Saturday, 16 May 2015

Pitch Perfect 2 ... Can't sing its praises

IF it weren't for the dancing and singing in this sequel to the 2012 film, Pitch Perfect 2 would have been hitting the low cash notes.
  Instead, it's expected to rack up US$68 million in its opening weekend in the US, beating Mad Max and relegating Avengers to third spot.
   However, the film doesn't hit the right notes until the Barden Bellas acapella group goes for an Outward Bound-type bonding retreat in the woods.
  Before that, it flounders with tedious narratives about Beca (Anna Kendrick) thinking of life after college,the Bellas quivering at the sight of German precision, and the Bellas losing their harmony.
   All three plots are nothing new, especially about a team failing at the first few hurdles to a more superior group, but then everything changes in the final competition, with the initially weak team trumping its cocky rival.
    First-time director Elizabeth Banks (Hunger Games), who appears in and also produces the film, adroitly uses anti-American sentiment to set up an us v them situation, thus, pitching the audience against those who may not succumb to the saccharine sweet film.

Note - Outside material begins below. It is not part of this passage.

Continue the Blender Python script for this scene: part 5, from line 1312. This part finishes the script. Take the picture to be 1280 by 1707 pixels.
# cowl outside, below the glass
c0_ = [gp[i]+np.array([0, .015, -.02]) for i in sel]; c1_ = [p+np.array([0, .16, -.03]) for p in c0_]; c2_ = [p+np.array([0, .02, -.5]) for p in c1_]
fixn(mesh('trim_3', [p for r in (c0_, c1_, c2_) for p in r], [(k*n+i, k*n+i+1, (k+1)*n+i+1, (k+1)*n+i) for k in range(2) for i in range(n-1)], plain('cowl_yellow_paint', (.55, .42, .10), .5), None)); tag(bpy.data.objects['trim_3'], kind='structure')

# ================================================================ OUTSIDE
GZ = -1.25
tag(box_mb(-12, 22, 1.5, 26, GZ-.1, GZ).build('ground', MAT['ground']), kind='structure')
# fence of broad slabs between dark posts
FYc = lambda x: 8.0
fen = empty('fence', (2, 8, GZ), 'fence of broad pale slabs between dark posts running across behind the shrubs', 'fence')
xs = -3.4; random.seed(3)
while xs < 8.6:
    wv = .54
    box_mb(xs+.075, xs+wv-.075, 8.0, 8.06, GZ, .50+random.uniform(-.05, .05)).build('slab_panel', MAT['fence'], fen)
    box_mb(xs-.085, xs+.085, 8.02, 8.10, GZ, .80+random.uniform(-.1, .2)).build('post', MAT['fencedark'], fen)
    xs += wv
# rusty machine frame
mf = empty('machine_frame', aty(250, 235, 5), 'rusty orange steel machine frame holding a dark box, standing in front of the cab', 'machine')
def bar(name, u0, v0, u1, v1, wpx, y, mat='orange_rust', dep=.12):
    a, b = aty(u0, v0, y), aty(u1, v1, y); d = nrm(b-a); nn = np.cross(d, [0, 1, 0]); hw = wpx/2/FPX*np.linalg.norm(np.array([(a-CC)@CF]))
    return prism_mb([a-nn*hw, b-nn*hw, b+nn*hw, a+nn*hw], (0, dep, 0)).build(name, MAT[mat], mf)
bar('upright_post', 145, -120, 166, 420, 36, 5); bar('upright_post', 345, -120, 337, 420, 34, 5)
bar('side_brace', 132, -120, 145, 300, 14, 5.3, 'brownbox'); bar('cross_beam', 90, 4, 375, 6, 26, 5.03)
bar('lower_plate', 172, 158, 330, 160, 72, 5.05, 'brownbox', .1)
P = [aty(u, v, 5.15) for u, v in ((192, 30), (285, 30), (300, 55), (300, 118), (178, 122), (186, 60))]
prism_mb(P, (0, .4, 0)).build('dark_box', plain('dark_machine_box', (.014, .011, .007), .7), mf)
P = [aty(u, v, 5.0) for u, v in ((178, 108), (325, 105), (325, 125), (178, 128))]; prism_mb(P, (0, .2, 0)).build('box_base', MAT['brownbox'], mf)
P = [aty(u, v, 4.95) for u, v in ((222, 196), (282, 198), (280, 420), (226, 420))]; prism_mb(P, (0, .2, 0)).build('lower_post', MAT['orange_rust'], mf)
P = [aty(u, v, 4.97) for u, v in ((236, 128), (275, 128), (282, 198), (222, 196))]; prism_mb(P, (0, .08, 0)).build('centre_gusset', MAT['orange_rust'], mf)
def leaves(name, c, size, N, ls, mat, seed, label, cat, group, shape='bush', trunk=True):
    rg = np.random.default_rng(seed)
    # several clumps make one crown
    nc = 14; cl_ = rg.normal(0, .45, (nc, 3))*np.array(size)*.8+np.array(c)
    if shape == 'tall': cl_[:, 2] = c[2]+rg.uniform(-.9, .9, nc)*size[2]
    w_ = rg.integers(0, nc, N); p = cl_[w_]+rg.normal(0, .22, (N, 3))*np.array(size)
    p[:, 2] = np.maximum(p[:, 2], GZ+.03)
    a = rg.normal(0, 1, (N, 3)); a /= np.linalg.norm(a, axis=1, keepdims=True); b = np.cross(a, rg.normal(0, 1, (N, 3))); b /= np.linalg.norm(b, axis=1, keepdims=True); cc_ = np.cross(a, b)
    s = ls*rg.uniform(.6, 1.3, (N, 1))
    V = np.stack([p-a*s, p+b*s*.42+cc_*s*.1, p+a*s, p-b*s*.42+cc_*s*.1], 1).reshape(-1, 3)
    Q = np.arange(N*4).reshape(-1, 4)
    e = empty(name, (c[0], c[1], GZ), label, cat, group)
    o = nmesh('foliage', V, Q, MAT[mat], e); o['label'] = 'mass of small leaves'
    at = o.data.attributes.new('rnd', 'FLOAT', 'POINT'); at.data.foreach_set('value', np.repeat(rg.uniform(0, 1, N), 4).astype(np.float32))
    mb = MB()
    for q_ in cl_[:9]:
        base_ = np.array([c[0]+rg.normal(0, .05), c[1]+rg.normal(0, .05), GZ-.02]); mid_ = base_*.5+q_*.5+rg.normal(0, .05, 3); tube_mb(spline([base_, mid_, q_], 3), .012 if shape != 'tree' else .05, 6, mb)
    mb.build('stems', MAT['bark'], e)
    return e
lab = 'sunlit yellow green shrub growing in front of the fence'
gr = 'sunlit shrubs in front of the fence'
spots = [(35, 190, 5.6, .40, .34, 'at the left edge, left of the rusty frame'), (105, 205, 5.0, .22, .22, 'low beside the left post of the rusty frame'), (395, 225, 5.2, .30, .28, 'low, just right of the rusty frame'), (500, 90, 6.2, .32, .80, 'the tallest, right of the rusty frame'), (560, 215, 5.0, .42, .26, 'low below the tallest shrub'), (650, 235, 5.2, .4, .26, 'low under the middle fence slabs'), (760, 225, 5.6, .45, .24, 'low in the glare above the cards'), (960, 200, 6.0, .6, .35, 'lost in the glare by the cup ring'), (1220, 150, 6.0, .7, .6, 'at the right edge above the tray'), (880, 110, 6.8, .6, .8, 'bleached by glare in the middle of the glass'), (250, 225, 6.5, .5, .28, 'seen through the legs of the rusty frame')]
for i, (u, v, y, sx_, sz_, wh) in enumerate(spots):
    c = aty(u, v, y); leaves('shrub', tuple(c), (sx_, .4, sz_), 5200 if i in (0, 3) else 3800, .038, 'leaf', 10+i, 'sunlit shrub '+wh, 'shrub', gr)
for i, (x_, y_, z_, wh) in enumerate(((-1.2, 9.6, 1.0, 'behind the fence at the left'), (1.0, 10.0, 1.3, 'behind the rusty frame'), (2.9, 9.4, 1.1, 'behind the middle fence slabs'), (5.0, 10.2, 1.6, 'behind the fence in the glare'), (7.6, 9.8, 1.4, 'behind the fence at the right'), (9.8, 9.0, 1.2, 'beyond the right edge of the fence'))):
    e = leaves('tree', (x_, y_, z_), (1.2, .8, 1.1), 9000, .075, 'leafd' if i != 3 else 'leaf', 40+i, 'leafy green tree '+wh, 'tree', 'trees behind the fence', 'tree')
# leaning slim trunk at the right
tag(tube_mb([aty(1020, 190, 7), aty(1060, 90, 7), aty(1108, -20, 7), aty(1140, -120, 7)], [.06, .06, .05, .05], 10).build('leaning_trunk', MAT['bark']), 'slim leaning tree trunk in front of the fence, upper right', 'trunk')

     Other than Beca, the returning cast members in this female-centric film are Fat Amy (Rebel Wilson), Chloe (Brittany Snow), Aubrey (Anna Camp), Stacie (Alexis Knapp), Lilly (Hanna Mae Lee) and Cynthia Rose (Ester Dean). 
   Two newcomers are Flo (Chrissie Fit), a Hispanic whose jokes on South American culture and US immigration problems aren't that funny, and eager-beaver Emily (Hailee Steinfeld of Ender's Game), who writes songs and is eager to follow in her mum's footsteps by joining the Bellas.
     The Bellas have won three acapella collegiate titles since the first film but a wardrobe malfunction while performing before the Obamas results in their fall. Their only way back to redemption is by winning the world championship in Copenhagen.
   Their intimidating rivals are German team Das Sound Machine, led by statuesque blonde Kommissar (Birgitte Hjort Sorensen, a Dane) and Pieter (Flula Borg, a German). Their catchy and flawless performances send the Bellas into a downward spiral. 
  On top of that, Beca's attention is distracted when she obtains an internship in a recording studio, where lo and behold, she stands out from the others by doing her bread-and-butter mash-up move on a Snoop Dog Christmas rendition.
   In a scene that reflects the decline of mash-ups and the end of Glee on TV, a producer tells Beca that he wants something original from her instead of just mash-ups.
  Fat Amy, meanwhile, must decide whether to become a steady of Bumper (Adam DeVine). Her commitment phobia turns the tables on men, who are usually the ones associated with this fear. This idea also appeared in Bridesmaids (2011), the film that brought her to prominence. In that film, Kristen Wiig's character rebuffs the advances of policeman Rhodes (Chris O'Dowd).
  Aubrey makes a surprise appearance by announcing that she's the resort's owner. She, too, was uncertain of her future after graduating, but ended up being an entrepreneur. For this, I take my hat off to the producers for presenting a positive trait for women viewers.
   The film's theme of sisterhood is still as strong as the first film's, and it's embodied in the Bellas' rendition of Run the World (Girls) by Beyonce in the world championship.
   It's too bad that the film, other than its musical scenes, won't get you singing its praises.